▶ **What you are asked to do**
The listing below contains a span that opens with the line containing "Write a Blender" and closes with the line containing "return math.degrees(math.atan2(x, y)), math.degrees(math.asin(z". Return that span exactly.
+---+
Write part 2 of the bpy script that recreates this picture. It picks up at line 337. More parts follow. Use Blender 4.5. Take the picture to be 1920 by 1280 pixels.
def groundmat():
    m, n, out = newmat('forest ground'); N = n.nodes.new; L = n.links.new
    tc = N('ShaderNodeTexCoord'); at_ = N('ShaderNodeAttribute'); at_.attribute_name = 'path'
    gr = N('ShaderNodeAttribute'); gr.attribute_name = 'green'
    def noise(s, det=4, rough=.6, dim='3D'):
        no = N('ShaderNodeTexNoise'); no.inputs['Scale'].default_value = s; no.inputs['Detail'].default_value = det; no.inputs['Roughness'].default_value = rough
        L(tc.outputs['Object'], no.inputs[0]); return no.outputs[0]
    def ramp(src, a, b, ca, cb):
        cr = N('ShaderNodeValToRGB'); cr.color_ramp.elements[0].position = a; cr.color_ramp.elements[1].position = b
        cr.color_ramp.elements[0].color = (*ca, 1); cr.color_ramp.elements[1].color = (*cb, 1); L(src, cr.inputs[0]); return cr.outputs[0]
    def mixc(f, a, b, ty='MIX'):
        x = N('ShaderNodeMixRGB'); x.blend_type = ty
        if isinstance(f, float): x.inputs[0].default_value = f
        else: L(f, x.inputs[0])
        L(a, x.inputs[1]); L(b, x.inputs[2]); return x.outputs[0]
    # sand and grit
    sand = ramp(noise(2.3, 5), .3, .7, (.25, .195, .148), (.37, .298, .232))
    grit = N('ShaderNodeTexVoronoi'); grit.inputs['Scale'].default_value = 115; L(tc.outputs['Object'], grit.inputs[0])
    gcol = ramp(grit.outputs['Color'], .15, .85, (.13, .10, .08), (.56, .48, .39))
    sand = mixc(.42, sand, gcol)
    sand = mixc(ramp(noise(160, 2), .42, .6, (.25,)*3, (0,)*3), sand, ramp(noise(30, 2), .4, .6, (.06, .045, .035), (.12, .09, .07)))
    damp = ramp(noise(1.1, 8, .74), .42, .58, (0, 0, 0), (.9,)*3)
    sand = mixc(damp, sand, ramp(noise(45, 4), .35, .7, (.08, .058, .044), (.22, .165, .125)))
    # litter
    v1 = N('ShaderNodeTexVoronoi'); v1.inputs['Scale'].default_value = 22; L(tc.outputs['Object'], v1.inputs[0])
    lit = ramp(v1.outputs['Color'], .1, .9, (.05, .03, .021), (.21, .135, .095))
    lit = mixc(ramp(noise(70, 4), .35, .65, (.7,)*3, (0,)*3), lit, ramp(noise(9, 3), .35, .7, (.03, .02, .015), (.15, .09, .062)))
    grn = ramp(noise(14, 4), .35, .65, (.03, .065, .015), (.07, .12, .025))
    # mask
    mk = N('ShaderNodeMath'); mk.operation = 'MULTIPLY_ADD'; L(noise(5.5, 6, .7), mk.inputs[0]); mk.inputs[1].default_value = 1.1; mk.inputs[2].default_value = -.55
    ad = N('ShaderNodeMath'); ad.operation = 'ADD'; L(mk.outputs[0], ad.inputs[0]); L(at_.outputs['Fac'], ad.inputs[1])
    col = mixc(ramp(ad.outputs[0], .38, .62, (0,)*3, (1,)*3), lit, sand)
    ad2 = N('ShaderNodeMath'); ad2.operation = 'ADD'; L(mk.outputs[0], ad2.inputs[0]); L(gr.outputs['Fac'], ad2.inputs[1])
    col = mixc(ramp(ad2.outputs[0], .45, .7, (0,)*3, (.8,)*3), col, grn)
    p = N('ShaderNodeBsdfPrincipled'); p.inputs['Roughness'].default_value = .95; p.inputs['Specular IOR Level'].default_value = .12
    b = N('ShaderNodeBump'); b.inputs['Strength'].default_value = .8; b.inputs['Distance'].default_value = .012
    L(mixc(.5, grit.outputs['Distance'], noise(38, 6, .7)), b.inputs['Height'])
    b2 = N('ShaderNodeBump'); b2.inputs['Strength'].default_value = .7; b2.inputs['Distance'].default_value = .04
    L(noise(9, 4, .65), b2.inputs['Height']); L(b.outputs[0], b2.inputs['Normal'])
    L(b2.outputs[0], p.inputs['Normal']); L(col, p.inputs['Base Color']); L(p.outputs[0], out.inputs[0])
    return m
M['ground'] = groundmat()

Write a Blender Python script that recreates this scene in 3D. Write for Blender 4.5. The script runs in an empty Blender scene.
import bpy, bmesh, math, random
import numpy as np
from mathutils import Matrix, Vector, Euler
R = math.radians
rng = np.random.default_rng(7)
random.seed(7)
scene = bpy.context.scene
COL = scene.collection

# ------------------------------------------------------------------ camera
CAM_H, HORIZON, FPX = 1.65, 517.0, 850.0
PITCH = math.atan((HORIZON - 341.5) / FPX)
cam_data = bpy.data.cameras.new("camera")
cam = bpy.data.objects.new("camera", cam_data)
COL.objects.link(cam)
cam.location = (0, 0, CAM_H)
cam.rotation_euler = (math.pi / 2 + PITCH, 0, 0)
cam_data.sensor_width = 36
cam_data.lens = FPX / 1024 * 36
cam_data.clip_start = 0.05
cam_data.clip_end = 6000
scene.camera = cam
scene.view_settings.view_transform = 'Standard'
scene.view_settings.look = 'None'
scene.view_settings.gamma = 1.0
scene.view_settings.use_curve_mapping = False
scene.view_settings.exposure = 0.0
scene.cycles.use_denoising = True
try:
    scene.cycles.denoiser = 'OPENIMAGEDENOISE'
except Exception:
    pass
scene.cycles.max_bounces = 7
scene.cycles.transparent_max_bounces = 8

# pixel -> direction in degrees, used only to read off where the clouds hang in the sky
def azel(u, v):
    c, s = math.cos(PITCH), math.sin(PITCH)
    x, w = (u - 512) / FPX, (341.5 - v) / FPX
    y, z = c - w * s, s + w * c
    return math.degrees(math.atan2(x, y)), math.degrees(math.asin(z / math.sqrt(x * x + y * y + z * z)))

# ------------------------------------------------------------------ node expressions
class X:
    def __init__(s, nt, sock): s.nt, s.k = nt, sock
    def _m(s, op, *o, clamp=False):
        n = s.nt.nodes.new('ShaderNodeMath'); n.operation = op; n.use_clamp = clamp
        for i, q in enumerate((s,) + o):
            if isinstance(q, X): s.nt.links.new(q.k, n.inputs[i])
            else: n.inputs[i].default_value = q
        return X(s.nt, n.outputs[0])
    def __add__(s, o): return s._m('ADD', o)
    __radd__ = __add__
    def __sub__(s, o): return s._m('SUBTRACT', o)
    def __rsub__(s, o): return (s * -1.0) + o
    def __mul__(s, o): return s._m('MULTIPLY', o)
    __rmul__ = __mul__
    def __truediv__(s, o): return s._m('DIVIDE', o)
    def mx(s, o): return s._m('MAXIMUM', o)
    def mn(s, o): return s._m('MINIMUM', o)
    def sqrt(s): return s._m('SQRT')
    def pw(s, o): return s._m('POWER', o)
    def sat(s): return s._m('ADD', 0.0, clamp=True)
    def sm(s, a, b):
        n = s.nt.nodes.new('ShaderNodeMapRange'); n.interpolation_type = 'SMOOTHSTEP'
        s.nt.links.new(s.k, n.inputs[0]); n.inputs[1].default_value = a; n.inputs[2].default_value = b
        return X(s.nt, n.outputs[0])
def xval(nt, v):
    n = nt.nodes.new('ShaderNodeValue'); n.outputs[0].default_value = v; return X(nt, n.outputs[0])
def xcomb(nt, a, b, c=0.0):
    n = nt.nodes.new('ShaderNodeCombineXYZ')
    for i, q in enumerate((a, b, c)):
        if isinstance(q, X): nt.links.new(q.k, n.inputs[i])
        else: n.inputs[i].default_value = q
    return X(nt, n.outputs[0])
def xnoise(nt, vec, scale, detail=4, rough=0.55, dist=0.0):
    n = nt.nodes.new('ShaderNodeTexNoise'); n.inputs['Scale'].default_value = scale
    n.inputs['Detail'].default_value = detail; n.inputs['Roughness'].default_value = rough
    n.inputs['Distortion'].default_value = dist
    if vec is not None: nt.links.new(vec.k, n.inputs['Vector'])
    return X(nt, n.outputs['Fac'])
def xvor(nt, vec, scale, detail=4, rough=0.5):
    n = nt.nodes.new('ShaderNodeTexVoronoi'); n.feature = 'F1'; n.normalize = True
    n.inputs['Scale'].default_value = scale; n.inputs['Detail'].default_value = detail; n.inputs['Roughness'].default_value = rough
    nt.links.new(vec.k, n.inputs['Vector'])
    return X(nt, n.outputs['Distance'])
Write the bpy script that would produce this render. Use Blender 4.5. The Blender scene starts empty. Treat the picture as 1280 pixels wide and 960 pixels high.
+---+
▶ **Complete response**
Write a Blender Python script that recreates this scene in 3D. Write for Blender 4.5. The script runs in an empty Blender scene.
import bpy, bmesh, math, random
import numpy as np
from mathutils import Matrix, Vector, Euler
R = math.radians
rng = np.random.default_rng(7)
random.seed(7)
scene = bpy.context.scene
COL = scene.collection

# ------------------------------------------------------------------ camera
CAM_H, HORIZON, FPX = 1.65, 517.0, 850.0
PITCH = math.atan((HORIZON - 341.5) / FPX)
cam_data = bpy.data.cameras.new("camera")
cam = bpy.data.objects.new("camera", cam_data)
COL.objects.link(cam)
cam.location = (0, 0, CAM_H)
cam.rotation_euler = (math.pi / 2 + PITCH, 0, 0)
cam_data.sensor_width = 36
cam_data.lens = FPX / 1024 * 36
cam_data.clip_start = 0.05
cam_data.clip_end = 6000
scene.camera = cam
scene.view_settings.view_transform = 'Standard'
scene.view_settings.look = 'None'
scene.view_settings.gamma = 1.0
scene.view_settings.use_curve_mapping = False
scene.view_settings.exposure = 0.0
scene.cycles.use_denoising = True
try:
    scene.cycles.denoiser = 'OPENIMAGEDENOISE'
except Exception:
    pass
scene.cycles.max_bounces = 7
scene.cycles.transparent_max_bounces = 8

# pixel -> direction in degrees, used only to read off where the clouds hang in the sky
def azel(u, v):
    c, s = math.cos(PITCH), math.sin(PITCH)
    x, w = (u - 512) / FPX, (341.5 - v) / FPX
    y, z = c - w * s, s + w * c
    return math.degrees(math.atan2(x, y)), math.degrees(math.asin(z / math.sqrt(x * x + y * y + z * z)))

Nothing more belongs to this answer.